LABOUR FORCE PARTICIPATION DURING THE YEAR ENDING FEBRUARY 2007, Age - By sex

Graph: Labour Force Participation During the Year Ending February 2007, Age—By sex

Men participated at higher rates than women in all age groups except for those aged 15-19 years in which women participated at a slightly higher rate (73%) than men (70%).


Of the people who were in the labour force at some time during the year, 70% spent the whole year in the labour force and 17% spent 39 to 51 weeks in the labour force.


PEOPLE WHO WORKED AT SOME TIME DURING THE YEAR

There were 11.1 million people aged 15 years and over who worked at some time during the year ending February 2007. Of these, 6 million (54%) were men and 5.1 million (46%) were women. Some 70% of these men worked for the entire 52 weeks, compared to 62% of women.


Of those people who worked at some time during the year ending February 2007:

  • 65% worked full-time only (78% of men and 49% of women)
  • 25% worked part-time only (14% of men and 39% of women)
  • 10% worked a combination of full-time and part-time (8% of men and 12% of women).

Over three-quarters (79%) of people who worked full-time only worked for the whole year, compared to 41% of people who worked part-time only.

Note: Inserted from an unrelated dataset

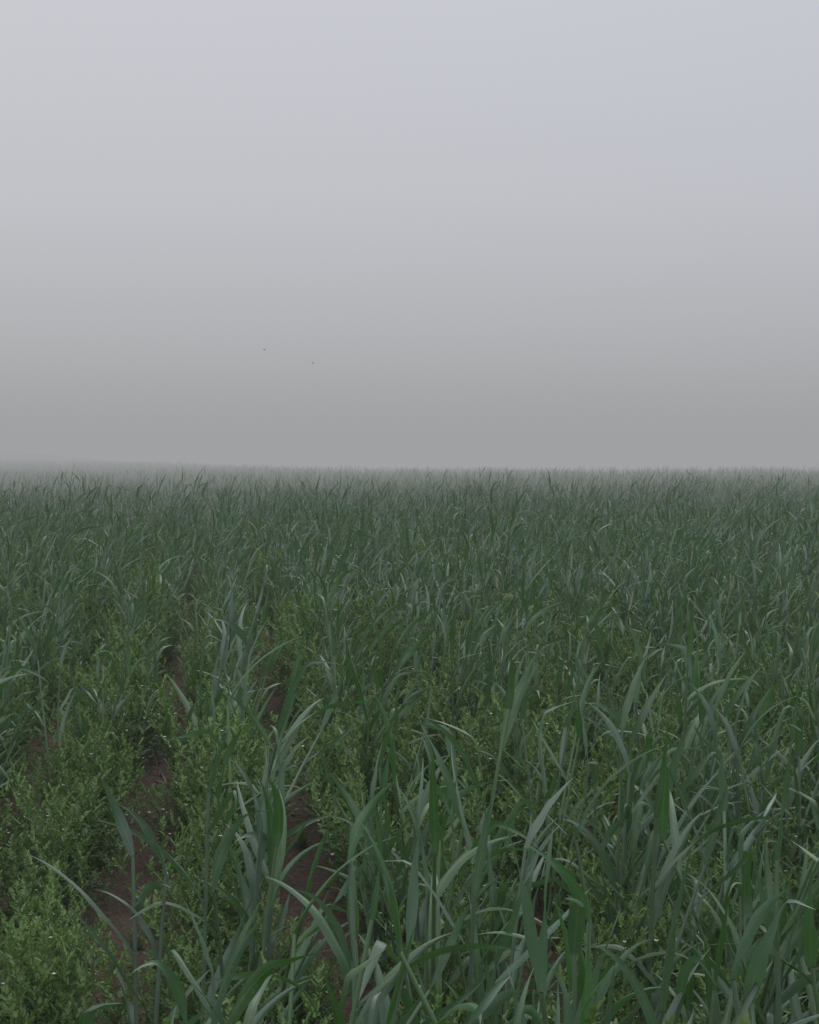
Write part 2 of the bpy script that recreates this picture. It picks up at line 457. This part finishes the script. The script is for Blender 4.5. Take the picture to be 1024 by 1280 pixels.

The majority of people who worked at some time during the year ending February 2007 had only one employer or business during that time (77%). Nearly one quarter (24%) of people who worked part-time only had two or more employers or businesses during the year, compared to 18% of people who worked full-time only.


PEOPLE WHO LOOKED FOR WORK AT SOME TIME DURING THE YEAR

There were 1.5 million people aged 15 years and over who looked for work at some time during the year ending February 2007. These comprised approximately equal numbers of men (774,700) and women (763,200).


Of those people who looked for work at some time during the year ending February 2007:

  • 21% looked for work for between 1 and 3 weeks
  • 39% looked for work for between 4 and 12 weeks
  • 16% looked for work for between 13 and 25 weeks
  • 24% looked for work for between 26 and 52 weeks, including 7% who looked for the whole year.

The mean (average) duration of time spent looking for work was 15.7 weeks. On average, women who looked for work spent less time doing so (14.7 weeks) than men (16.7 weeks). People aged 55 years and over spent, on average, the most time looking for work (20.4 weeks), while people aged 15-19 years spent, on average, the least time (13.4 weeks).


Almost three-quarters (71%) of people who looked for work during the year had also worked during the year.


PEOPLE WHO WERE NOT IN THE LABOUR FORCE AT SOME TIME DURING THE YEAR

There were 8.2 million people aged 15 years and over who were not in the labour force at some time during the year ending February 2007. Of these, 41% were men and 59% were women. Over half (57%) of the people aged 15 years and over who were not in the labour force at some time during the year ending February 2007 spent no time in the labour force during the year.


The following were the main activities most commonly reported by men, while not in the labour force:

  • 'retired or voluntarily inactive' (30%)
  • 'holiday, travel or leisure activities' (23%)
  • 'attended an educational institution' (19%).

For women, the most commonly reported main activities were:
  • 'home duties or child care' (39%)
  • 'retired or voluntarily inactive' (21%)
  • 'holiday, travel or leisure activities' (13%)
  • 'attended an educational institution' (13%).

COMPARISONS WITH PREVIOUS SURVEYS

Prior to 2007, the scope for the Labour Force Experience Survey was restricted to people aged 15 to 69 years, so direct comparisons between 2007 and previous years can only be made using this common population.


In February 2007, there were 14.5 million people aged 15 to 69 years (excluding institutionalised people, boarding school pupils and people in very remote parts of Australia). There were an estimated 11.4 million people aged 15 to 69 years who participated in the labour force at some time during the year ending February 2007. That is, 79% of Australians aged 15 to 69 years either worked or looked for work at some time during the year. This proportion has increased from 77% in 1997.


The proportion of men aged 15 to 69 years participating in the labour force at some time during the 12 months to February 2007 was 85%. This figure has remained relatively steady since 1997. For women, the proportion participating has steadily increased from 69% in 1999 to 73% in 2007.


There were 11 million people aged 15 to 69 years who worked at some time during the year ending February 2007. The proportion of men who worked at some time during the year has risen from 80% in 1997 to 82% in 2007. Similarly, the proportion of women who worked at some time during the year has steadily increased throughout that period from 64% in 1997 to 69% in 2007.


During the year ending February 2007, an estimated 772,700 men and 762,700 women aged 15 to 69 years spent some time looking for work. The proportion of men who looked for work at some time during the year has steadily decreased, from 17% in 1997 to 11% in February 2007. Similarly, the proportion of women who looked for work at some time during the year, has decreased from 13% in 1997 to 11% for the 12 months ending February 2007.